The paper, dated Aug. 1 and titled: "ASEAN: how deep are those pockets?" noted that "global economic and financial conditions are not normal."

"So although domestic financial conditions remain conducive, export and commodity market prospects are likely to sap the willingness of ASEAN households and firms to keep spending," read the note, which was made available to reporters yesterday.

It noted further that "ASEAN’s healthy financial balances have been providing some insulation, but do not mean immunity, from the weak external environment…"

UBS explained that a combination of a global environment that is now no longer seen to improve this semester "to the degree we expected" and shrinking net transfers and income from abroad that would otherwise have provided sufficient elbow room to back domestic spending prompted it to cut its growth projections particularly for Malaysia, Singapore and Thailand.

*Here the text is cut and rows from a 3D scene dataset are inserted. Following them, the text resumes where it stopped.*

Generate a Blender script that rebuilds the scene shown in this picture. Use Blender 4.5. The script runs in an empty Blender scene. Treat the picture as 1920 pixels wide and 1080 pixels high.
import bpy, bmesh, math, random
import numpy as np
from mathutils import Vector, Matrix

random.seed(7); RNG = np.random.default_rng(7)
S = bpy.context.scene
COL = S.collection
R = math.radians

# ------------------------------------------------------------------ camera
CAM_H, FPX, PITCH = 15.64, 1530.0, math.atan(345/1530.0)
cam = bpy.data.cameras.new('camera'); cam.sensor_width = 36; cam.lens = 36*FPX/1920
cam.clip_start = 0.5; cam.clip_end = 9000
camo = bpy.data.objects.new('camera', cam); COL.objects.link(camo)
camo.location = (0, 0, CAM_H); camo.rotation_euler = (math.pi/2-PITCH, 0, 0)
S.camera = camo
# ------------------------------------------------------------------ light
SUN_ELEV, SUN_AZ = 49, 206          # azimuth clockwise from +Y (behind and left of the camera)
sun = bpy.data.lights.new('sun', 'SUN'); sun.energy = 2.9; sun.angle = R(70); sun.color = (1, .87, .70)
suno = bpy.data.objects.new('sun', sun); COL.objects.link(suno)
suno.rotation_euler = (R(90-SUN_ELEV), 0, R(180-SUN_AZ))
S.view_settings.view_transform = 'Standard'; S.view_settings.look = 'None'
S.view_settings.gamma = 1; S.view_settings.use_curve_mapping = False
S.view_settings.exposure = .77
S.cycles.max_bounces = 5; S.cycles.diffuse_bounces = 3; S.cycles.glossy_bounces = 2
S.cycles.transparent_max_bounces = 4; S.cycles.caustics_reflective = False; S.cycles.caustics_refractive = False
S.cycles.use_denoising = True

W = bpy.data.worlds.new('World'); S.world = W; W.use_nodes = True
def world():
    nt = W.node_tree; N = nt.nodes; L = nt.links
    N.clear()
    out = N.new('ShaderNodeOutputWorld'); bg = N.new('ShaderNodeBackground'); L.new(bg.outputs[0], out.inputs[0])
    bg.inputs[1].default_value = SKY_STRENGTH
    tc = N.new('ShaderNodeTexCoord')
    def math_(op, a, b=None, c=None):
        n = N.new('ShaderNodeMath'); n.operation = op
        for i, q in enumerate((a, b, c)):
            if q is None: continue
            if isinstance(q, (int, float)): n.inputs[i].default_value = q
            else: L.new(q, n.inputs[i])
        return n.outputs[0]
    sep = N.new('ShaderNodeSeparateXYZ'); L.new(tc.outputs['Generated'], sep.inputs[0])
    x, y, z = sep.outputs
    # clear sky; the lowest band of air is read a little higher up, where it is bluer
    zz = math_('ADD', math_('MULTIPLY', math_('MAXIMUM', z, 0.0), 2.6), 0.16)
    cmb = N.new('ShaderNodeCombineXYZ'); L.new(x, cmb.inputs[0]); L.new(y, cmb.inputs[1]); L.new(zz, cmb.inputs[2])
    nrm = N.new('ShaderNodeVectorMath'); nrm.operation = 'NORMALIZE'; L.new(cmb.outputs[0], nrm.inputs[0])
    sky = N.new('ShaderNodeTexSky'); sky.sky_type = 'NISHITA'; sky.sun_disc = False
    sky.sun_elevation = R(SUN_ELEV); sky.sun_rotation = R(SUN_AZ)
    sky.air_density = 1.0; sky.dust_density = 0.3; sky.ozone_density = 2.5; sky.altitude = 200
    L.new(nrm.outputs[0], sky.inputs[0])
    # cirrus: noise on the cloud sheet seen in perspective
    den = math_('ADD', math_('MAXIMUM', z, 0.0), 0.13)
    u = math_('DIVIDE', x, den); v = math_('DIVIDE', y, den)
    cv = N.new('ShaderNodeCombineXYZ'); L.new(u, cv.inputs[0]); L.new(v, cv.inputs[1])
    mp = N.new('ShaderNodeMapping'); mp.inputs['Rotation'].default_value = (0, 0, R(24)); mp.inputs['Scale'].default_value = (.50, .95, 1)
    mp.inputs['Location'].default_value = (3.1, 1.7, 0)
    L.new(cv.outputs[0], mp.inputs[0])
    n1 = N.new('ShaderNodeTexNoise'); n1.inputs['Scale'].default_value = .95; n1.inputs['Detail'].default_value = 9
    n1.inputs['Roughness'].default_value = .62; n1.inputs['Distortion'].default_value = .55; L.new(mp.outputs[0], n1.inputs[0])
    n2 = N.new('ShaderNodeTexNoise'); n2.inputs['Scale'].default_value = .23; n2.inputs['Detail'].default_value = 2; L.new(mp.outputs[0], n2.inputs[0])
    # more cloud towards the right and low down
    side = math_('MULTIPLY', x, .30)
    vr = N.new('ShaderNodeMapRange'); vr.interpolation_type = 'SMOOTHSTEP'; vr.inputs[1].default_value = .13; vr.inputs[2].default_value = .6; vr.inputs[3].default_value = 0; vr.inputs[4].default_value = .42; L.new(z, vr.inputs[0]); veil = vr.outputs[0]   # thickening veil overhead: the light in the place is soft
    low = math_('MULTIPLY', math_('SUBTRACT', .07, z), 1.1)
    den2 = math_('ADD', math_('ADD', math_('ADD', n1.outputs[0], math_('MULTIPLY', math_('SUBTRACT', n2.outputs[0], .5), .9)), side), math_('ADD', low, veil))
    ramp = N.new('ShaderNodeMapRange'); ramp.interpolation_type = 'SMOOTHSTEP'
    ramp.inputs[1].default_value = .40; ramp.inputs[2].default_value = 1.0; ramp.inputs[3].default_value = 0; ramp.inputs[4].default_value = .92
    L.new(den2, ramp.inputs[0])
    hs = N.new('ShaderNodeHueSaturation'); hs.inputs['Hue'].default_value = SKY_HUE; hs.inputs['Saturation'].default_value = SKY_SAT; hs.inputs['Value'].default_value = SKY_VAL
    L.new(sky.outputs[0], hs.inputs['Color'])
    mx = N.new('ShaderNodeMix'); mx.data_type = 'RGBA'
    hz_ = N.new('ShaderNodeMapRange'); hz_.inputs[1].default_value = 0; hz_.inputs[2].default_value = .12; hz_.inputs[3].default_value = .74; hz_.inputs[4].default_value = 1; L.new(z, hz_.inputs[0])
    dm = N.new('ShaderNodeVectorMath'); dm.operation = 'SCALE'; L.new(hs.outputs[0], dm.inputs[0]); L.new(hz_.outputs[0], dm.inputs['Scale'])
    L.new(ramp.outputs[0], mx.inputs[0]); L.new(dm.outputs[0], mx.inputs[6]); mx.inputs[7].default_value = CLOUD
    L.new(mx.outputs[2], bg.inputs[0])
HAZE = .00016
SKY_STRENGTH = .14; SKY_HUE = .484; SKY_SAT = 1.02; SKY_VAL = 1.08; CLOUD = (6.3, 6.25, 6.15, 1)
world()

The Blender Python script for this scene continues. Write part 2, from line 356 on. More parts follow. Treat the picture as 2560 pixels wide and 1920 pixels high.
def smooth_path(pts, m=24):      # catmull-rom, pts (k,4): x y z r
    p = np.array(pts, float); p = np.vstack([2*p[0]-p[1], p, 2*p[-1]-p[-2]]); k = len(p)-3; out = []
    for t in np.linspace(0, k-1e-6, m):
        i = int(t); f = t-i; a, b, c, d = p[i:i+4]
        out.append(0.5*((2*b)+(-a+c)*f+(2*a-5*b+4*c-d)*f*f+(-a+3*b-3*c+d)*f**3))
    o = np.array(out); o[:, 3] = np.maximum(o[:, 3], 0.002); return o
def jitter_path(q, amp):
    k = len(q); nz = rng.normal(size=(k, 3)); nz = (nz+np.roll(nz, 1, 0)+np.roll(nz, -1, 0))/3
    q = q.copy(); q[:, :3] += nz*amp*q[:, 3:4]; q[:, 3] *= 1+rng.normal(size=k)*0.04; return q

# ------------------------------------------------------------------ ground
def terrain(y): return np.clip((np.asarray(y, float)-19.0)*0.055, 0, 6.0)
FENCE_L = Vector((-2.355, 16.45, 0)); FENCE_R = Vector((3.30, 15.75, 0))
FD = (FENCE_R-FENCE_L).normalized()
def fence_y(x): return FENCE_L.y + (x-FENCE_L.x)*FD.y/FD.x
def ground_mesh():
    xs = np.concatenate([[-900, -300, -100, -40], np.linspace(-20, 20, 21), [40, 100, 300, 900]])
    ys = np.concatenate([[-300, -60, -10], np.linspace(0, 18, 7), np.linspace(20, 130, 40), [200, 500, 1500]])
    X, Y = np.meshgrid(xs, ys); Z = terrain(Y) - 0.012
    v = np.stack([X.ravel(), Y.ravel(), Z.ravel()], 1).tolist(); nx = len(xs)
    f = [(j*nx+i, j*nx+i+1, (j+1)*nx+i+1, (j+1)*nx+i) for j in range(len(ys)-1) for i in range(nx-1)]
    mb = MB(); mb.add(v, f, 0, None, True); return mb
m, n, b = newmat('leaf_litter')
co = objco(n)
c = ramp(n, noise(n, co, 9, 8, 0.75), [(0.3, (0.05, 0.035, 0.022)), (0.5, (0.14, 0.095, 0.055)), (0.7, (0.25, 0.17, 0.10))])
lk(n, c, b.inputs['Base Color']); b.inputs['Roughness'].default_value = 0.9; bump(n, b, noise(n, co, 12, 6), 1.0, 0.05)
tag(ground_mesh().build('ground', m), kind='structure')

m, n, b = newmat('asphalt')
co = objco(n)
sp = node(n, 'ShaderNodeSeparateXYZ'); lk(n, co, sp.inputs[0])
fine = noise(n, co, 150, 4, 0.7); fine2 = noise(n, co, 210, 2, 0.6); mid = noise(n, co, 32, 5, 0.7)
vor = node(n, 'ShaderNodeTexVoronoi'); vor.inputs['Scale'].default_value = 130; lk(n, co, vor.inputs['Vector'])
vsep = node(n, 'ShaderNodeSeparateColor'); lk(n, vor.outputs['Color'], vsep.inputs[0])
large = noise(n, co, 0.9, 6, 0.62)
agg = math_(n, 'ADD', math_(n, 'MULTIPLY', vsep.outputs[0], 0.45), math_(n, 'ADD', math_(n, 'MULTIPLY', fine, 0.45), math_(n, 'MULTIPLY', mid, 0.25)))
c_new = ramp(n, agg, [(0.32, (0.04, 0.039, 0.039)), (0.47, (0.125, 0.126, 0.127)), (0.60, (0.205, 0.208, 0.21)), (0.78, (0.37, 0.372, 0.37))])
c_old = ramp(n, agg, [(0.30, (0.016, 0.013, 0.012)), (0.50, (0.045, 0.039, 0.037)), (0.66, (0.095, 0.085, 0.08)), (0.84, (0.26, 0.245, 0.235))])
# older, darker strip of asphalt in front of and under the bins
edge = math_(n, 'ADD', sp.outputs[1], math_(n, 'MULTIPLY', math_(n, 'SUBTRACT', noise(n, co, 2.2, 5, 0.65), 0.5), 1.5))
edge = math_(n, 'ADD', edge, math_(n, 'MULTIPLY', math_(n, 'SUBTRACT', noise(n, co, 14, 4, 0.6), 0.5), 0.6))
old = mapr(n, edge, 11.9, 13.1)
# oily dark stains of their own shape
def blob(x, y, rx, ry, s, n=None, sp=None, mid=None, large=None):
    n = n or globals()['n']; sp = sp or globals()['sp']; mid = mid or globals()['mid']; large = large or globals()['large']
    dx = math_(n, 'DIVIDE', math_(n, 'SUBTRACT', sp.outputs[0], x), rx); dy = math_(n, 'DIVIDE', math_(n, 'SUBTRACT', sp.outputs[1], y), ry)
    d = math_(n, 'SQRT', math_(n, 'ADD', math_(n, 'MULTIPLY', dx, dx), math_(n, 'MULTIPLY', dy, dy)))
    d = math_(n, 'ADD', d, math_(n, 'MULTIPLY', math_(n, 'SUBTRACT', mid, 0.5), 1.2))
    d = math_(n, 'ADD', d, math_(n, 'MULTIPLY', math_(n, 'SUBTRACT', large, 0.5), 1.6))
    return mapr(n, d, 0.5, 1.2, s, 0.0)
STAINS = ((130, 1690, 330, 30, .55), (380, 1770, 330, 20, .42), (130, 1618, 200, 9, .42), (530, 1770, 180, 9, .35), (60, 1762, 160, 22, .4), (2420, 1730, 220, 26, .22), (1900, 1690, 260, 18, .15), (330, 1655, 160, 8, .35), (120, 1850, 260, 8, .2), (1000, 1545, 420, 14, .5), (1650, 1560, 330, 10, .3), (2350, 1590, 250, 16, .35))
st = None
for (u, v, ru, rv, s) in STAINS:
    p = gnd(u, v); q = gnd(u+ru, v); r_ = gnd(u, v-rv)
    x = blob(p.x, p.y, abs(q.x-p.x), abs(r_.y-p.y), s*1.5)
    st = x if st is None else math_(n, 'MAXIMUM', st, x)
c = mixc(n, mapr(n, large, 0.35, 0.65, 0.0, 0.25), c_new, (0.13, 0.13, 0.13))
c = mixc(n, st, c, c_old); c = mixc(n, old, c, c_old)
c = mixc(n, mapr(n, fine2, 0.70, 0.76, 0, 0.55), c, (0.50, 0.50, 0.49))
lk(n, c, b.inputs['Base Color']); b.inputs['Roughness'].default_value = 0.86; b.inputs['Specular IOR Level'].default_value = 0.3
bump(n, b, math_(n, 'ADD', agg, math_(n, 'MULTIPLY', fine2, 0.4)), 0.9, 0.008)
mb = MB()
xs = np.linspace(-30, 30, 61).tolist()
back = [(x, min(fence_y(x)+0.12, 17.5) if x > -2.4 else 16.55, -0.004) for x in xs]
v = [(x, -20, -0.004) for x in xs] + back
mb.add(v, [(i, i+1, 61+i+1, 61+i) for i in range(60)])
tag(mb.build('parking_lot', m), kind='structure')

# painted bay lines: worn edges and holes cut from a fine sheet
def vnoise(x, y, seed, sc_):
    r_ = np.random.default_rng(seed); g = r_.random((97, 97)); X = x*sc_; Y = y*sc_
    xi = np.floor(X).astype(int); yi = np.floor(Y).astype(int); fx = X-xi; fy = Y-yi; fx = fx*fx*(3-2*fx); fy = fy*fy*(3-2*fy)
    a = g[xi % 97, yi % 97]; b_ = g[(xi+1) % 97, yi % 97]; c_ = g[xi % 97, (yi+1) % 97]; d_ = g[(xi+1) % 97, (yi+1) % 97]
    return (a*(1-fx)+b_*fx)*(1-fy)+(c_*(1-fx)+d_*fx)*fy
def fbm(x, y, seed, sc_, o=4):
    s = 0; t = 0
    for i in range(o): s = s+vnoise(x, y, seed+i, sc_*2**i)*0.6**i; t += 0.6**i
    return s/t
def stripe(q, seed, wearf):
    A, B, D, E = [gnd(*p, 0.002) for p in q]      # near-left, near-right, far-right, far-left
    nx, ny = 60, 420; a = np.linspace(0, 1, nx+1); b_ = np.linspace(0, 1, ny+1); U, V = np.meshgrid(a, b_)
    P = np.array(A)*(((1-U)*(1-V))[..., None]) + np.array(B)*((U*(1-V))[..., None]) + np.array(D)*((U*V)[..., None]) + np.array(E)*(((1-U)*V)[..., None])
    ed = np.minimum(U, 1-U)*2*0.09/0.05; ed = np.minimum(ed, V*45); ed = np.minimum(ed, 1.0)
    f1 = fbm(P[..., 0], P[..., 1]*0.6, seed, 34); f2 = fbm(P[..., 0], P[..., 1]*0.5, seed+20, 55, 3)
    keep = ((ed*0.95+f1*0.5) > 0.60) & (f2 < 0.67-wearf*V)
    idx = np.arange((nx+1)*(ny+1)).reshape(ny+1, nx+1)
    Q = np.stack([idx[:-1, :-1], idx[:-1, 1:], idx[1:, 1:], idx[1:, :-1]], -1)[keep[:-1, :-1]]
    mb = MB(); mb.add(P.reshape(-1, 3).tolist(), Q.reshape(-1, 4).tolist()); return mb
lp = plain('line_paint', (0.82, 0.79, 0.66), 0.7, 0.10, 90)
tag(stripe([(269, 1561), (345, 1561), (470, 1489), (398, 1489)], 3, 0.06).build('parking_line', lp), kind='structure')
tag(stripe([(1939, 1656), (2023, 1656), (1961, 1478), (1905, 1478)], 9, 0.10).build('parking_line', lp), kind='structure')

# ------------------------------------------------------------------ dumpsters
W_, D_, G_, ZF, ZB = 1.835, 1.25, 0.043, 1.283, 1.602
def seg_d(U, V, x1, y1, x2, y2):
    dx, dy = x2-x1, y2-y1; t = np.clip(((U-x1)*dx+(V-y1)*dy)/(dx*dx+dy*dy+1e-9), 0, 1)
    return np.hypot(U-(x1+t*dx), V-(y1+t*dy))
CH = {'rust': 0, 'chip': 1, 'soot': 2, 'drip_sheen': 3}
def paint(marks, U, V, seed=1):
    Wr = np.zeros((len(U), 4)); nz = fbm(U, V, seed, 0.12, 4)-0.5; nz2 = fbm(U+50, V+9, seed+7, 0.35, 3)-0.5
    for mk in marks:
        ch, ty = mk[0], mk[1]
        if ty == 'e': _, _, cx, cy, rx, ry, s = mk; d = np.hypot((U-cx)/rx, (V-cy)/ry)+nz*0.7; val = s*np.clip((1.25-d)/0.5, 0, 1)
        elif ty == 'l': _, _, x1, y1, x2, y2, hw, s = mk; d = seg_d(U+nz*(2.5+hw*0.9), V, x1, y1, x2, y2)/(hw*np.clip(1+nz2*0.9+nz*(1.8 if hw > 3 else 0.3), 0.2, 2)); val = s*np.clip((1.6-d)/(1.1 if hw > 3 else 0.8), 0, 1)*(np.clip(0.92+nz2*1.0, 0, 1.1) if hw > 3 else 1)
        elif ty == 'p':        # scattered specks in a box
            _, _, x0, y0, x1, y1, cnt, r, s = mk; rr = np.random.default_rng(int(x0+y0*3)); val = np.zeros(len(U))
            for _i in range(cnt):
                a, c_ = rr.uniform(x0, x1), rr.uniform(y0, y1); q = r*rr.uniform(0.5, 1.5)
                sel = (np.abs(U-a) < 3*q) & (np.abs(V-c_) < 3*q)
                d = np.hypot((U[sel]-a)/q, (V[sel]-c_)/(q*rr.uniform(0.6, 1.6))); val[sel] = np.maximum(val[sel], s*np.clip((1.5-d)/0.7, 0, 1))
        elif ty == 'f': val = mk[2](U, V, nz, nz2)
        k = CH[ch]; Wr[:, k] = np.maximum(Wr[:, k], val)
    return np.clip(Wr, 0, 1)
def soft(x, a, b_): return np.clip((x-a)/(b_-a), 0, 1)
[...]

While the note had minimal remarks on the Philippines, a table on the five ASEAN members covered showed UBS had kept original 2012 and 2013 growth projections only for Indonesia (6.0% this year and 6.1% next year) and the Philippines (4.5% and 4.7%, respectively).

UBS kept Malaysia’s growth outlook at 4.0% this year but downgraded that country’s projection next year to 4.5% from an original 5.3%. It also downgraded projections for Singapore (2.0% from 3.0% this year and 4.5% from 5.0% next year) and Thailand (5.5% from 6.0% and 4.5% from 5.5%, respectively.)

UBS noted that Southeast Asian "fiscal and monetary policy makers have flexibility to provide stimulus".

But while it said that "lower interest rates are possible in the Philippines", UBS said "more negative economic news…than we anticipate would be required to push the central bank to ease [policy interest rates] again."

The Bangko Sentral ng Pilipinas (BSP) has so far cut key rates by a total of 75 basis points since the year began to the current historic lows of 3.75% and 5.75% for overnight borrowing and lending, respectively. In doing so, BSP noted the country’s manageable inflation outlook gave it room to cushion the economy from a protracted global economic downturn.

The central bank also cited the need to stem capital inflows that have helped drive the peso to strengthen nearly 5% over its level at the start of the year, even as the local currency yesterday shed 8.5 centavos to the dollar to close at P41.85 from Wednesday’s P41.765 finish.

UBS added that while "fiscal policy is loosening…we do not anticipate additional stimulus outside the budget cycle."

It also noted that "several infrastructure projects are due to be tendered, with the possiblity of some growth impact in 2013."

Philippine gross domestic product (GDP) grew by a surprising 6.4% in the first quarter, a performance state economic planners say was likely maintained from April to June. Second-quarter data is expected to be reported this month. The Development Budget Coordination Committee has projected GDP to grow 6-7% in 2013, 6.5-7.5% in 2014, 7-8% in 2015 and 7.5-8.5% in 2016.